Good tips above - bounce the flash off the ceiling. Makes the ceiling a huge light source so softer light. Be aware that you might get shadows under people's eyes etc because the light is coming from above them. Look up "bounce cards". Just get a sheet of white paper/cardboard (maybe A5 sized) and a rubber band. The idea is that most of the flash light will bounce off the ceiling, but the bounce card will direct some light forward to give a bit of fill to lift some of those facial shadows. Think about the paths light is taking.

Not sure how big the room is or how many people. If it's a big function, be aware that you may not have enough flash power to light the whole room. Backgrounds may be extremely dark or black.

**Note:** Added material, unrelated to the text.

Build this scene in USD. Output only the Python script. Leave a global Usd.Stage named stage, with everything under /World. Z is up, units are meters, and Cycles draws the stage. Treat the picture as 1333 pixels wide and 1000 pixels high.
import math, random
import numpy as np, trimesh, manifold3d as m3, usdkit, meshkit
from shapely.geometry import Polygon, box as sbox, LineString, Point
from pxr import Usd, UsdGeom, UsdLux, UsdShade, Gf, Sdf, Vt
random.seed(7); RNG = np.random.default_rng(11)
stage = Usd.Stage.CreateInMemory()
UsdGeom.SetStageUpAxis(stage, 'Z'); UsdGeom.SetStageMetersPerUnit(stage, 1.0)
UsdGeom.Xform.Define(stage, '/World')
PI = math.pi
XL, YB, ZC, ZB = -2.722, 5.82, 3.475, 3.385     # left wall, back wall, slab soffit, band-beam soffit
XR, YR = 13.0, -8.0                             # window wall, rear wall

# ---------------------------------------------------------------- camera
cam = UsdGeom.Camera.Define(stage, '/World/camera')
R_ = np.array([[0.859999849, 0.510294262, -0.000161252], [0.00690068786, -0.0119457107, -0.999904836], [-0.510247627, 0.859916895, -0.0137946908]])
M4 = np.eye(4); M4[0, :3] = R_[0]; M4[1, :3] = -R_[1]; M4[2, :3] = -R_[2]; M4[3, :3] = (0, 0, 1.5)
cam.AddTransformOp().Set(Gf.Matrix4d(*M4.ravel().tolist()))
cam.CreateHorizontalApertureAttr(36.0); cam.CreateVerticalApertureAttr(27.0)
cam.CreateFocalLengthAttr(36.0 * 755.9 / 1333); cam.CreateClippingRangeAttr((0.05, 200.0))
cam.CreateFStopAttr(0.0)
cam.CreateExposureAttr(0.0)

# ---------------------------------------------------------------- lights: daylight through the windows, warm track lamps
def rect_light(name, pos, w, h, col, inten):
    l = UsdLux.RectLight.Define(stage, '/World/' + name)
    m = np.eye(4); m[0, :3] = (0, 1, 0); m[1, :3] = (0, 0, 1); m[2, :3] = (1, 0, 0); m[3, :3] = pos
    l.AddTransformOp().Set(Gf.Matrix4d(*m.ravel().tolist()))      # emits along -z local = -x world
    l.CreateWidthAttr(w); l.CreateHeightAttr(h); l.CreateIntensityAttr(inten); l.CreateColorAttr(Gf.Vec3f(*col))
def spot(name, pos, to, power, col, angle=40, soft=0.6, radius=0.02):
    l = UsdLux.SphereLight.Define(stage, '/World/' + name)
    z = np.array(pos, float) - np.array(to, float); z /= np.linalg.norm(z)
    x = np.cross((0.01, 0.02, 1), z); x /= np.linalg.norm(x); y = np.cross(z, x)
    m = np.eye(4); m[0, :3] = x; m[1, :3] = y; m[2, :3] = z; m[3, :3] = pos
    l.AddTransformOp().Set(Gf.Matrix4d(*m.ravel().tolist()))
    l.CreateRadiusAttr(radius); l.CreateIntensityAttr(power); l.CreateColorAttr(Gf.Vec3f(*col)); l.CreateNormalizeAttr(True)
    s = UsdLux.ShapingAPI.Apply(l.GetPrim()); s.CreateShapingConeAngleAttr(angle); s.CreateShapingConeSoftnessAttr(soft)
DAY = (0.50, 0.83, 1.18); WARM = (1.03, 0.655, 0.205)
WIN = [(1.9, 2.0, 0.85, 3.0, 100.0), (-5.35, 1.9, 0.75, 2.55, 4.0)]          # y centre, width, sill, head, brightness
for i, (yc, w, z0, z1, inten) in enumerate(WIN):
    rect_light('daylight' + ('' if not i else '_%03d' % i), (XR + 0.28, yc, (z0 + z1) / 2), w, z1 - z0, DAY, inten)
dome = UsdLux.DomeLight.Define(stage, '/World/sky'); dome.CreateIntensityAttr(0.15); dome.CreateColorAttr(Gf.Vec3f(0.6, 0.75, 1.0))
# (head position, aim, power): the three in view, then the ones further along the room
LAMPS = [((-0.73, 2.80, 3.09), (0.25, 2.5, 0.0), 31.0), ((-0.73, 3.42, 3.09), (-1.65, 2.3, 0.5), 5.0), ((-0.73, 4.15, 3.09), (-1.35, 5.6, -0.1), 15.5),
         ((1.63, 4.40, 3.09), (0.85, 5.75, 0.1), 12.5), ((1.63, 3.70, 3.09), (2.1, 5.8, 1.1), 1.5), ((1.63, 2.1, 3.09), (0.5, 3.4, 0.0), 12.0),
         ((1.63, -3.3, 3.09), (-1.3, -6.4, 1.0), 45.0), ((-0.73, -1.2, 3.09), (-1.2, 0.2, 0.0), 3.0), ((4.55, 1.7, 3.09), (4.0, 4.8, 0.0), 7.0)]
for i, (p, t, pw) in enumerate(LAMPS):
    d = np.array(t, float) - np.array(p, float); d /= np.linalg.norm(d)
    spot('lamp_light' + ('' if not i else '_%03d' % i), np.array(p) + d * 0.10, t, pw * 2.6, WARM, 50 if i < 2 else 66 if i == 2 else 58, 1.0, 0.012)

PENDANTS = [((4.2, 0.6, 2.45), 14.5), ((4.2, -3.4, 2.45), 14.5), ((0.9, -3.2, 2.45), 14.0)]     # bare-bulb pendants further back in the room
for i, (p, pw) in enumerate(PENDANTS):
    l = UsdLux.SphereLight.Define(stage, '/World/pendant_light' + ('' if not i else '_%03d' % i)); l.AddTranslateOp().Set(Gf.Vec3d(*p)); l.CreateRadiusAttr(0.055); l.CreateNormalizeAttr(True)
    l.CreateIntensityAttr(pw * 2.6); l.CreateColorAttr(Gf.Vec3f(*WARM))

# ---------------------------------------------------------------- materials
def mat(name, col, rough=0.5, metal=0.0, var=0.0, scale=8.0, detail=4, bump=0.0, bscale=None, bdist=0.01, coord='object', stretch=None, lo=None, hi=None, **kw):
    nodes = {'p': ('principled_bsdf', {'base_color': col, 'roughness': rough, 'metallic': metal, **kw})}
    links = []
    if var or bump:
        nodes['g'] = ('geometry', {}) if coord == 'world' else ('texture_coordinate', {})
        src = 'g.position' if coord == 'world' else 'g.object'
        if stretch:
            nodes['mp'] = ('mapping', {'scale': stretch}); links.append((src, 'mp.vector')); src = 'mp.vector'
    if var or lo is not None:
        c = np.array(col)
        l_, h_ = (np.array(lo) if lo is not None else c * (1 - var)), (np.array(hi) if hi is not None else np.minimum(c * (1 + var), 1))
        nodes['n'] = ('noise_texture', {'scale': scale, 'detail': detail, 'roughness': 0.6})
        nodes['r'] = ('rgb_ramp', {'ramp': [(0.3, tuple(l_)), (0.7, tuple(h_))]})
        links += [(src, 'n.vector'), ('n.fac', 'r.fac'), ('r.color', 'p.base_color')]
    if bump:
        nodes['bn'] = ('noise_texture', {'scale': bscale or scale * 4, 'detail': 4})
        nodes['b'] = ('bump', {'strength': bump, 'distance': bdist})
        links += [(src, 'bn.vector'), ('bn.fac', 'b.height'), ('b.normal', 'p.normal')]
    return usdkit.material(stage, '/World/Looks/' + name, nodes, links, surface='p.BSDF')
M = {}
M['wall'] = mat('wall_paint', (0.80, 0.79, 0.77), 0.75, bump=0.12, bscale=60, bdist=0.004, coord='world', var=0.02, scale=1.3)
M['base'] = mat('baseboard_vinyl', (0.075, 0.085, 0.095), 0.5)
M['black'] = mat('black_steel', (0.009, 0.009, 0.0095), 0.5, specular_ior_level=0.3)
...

Exposure-wise, if you're relying on flash as your predominant light-source, shutter speed is not really import as a general rule. The flash burst will be much quicker than your shutter speed. It's all about aperture and ISO. Robert's recommended settings above are the ballpark I was going to suggest. Notice he' recommending pretty wide apertures and a pretty high ISO. This will make your flash work less hard, so batteries will last longer and recycle times quicker. Also it may help ambient light in a bit more so all of your backgrounds are less dark.

If you can get there before the event, practise some shots with noone there. If not, practise at home. A lot. Become comfortable with the flash and adjusting the settings.

Oh, and have fun. Don't let the photography consume your night.